# Set task
Report how many lines in the listing below include the word "from". Write nothing besides the number.

# Data section
########################################
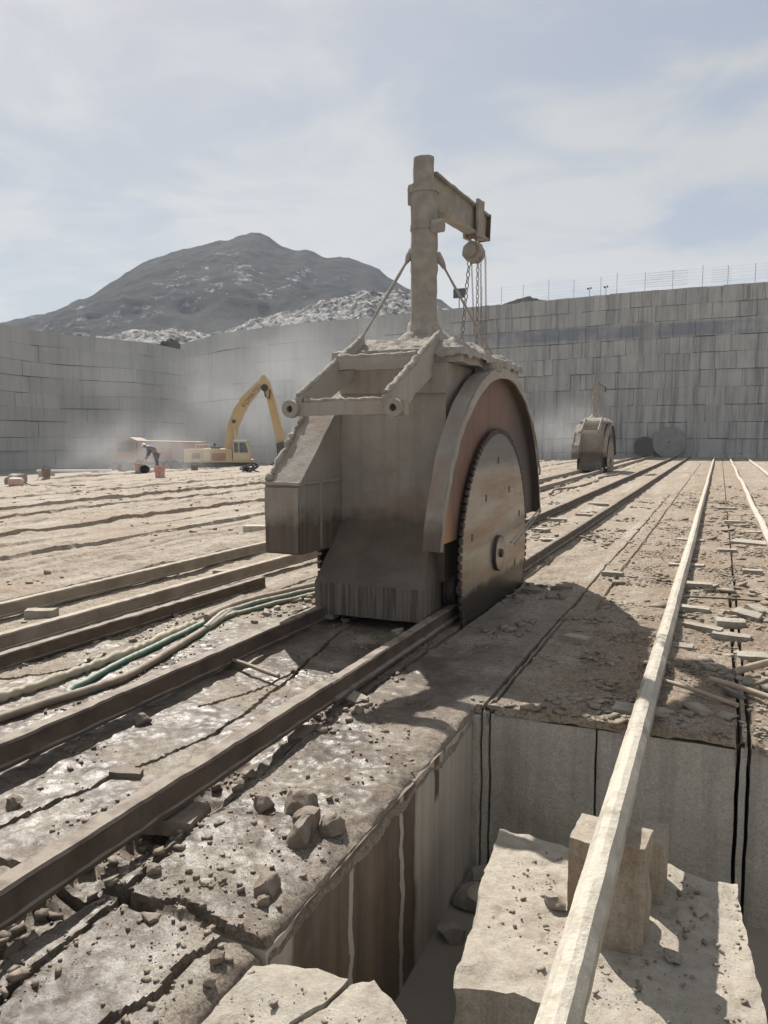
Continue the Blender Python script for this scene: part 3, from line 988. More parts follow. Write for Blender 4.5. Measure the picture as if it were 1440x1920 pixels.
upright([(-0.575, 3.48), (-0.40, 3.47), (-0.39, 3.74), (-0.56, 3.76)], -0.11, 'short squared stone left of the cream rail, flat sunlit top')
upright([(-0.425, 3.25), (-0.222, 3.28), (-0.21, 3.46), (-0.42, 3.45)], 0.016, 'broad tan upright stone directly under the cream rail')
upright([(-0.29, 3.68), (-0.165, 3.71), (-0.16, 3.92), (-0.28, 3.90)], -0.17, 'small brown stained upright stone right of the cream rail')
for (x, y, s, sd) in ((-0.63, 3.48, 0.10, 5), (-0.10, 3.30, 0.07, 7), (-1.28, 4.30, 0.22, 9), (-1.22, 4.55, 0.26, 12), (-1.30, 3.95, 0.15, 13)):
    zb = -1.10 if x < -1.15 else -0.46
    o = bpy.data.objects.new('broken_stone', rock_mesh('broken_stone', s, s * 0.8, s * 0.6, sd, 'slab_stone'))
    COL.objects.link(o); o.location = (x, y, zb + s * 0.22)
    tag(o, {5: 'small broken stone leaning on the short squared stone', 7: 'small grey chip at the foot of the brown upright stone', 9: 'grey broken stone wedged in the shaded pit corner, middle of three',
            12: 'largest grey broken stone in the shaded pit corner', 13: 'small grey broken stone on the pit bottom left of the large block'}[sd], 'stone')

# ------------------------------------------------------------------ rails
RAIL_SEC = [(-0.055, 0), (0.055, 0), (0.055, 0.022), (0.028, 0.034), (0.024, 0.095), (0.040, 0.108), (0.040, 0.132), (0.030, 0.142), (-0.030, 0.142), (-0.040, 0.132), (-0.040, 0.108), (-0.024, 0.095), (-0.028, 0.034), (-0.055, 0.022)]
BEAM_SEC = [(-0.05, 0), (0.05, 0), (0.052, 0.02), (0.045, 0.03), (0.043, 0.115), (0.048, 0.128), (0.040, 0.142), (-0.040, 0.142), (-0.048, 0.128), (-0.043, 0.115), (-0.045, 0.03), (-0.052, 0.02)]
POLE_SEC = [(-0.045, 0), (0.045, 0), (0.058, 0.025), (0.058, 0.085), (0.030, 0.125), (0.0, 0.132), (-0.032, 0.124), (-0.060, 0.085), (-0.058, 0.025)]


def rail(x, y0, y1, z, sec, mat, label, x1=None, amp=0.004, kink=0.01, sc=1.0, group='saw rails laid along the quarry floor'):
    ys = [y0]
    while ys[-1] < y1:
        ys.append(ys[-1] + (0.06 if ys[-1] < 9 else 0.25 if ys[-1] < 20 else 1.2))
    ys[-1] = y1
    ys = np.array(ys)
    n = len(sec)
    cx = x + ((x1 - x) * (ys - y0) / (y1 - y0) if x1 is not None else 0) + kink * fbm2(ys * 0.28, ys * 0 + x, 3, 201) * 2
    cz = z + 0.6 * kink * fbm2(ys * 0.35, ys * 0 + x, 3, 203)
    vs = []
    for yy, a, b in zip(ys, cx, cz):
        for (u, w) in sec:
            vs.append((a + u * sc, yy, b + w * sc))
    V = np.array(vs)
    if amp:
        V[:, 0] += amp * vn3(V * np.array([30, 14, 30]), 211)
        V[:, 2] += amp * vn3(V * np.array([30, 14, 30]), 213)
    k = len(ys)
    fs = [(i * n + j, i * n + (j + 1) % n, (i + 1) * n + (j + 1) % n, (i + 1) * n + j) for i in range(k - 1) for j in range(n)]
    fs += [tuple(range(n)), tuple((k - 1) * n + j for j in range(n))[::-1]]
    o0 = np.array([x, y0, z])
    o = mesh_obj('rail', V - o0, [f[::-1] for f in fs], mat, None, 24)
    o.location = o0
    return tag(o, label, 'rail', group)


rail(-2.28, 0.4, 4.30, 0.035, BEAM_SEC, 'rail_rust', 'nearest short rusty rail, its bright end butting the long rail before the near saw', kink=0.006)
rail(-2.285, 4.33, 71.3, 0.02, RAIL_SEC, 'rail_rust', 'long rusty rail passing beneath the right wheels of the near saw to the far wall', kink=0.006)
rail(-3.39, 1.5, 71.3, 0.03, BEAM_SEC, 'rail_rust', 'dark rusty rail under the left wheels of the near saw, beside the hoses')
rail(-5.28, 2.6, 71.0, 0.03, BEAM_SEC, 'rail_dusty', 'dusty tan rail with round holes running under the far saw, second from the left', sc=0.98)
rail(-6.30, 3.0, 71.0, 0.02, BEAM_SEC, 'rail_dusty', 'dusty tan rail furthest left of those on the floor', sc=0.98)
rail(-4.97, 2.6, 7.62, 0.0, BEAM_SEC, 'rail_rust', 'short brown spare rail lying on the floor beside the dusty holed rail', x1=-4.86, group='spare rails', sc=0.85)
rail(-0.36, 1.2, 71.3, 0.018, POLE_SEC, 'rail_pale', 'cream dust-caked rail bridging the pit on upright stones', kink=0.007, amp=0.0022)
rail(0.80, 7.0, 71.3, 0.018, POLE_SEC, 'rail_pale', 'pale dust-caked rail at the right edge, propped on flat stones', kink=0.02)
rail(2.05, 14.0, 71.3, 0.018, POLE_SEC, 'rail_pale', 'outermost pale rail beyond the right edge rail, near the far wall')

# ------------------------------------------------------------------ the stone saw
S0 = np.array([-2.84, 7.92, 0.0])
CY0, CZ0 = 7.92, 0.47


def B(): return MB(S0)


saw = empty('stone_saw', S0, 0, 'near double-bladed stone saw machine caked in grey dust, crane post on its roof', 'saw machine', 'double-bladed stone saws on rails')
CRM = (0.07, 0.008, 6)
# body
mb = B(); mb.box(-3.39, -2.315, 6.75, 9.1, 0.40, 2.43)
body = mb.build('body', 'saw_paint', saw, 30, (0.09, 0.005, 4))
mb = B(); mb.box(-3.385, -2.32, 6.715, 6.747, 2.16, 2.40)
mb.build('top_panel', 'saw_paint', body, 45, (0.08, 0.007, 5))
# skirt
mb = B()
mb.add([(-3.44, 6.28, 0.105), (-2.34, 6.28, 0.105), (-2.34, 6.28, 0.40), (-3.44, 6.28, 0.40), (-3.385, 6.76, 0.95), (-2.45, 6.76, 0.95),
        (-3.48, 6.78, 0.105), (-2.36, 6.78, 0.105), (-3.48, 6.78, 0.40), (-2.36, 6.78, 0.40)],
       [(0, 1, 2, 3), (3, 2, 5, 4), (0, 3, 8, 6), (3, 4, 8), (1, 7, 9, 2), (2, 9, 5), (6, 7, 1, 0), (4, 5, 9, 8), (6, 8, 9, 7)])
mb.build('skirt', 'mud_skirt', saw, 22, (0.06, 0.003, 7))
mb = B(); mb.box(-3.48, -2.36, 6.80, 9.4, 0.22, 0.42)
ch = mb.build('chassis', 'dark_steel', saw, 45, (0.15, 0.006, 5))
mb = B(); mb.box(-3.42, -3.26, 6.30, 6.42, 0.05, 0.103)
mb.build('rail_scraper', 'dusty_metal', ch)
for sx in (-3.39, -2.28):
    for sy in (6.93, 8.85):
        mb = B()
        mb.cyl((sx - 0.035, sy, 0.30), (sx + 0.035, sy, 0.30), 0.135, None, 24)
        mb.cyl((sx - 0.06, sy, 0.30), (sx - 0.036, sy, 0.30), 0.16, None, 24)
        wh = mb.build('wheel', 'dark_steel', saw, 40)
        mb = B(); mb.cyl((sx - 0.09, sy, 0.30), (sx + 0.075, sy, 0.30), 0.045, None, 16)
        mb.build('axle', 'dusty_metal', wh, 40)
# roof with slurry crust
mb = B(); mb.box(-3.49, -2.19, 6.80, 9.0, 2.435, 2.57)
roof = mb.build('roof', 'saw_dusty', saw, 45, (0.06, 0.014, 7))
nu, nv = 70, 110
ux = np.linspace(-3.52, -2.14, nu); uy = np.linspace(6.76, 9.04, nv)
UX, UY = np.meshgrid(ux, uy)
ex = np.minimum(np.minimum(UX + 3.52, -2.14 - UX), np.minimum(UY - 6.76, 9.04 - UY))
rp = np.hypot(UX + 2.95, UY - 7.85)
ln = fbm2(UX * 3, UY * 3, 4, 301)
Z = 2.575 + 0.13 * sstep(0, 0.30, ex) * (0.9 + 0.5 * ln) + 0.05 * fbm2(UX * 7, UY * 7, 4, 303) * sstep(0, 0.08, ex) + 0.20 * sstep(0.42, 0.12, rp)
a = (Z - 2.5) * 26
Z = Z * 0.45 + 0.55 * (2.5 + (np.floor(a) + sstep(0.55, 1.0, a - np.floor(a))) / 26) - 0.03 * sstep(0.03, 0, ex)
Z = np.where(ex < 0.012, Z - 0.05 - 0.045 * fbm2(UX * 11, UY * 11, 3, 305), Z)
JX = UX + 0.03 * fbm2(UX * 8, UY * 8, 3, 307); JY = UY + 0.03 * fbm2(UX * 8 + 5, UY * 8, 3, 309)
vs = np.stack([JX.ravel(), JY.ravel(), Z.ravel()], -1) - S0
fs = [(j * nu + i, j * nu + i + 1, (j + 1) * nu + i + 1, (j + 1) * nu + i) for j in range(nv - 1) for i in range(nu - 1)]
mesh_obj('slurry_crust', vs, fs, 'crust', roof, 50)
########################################
# Worked solution
2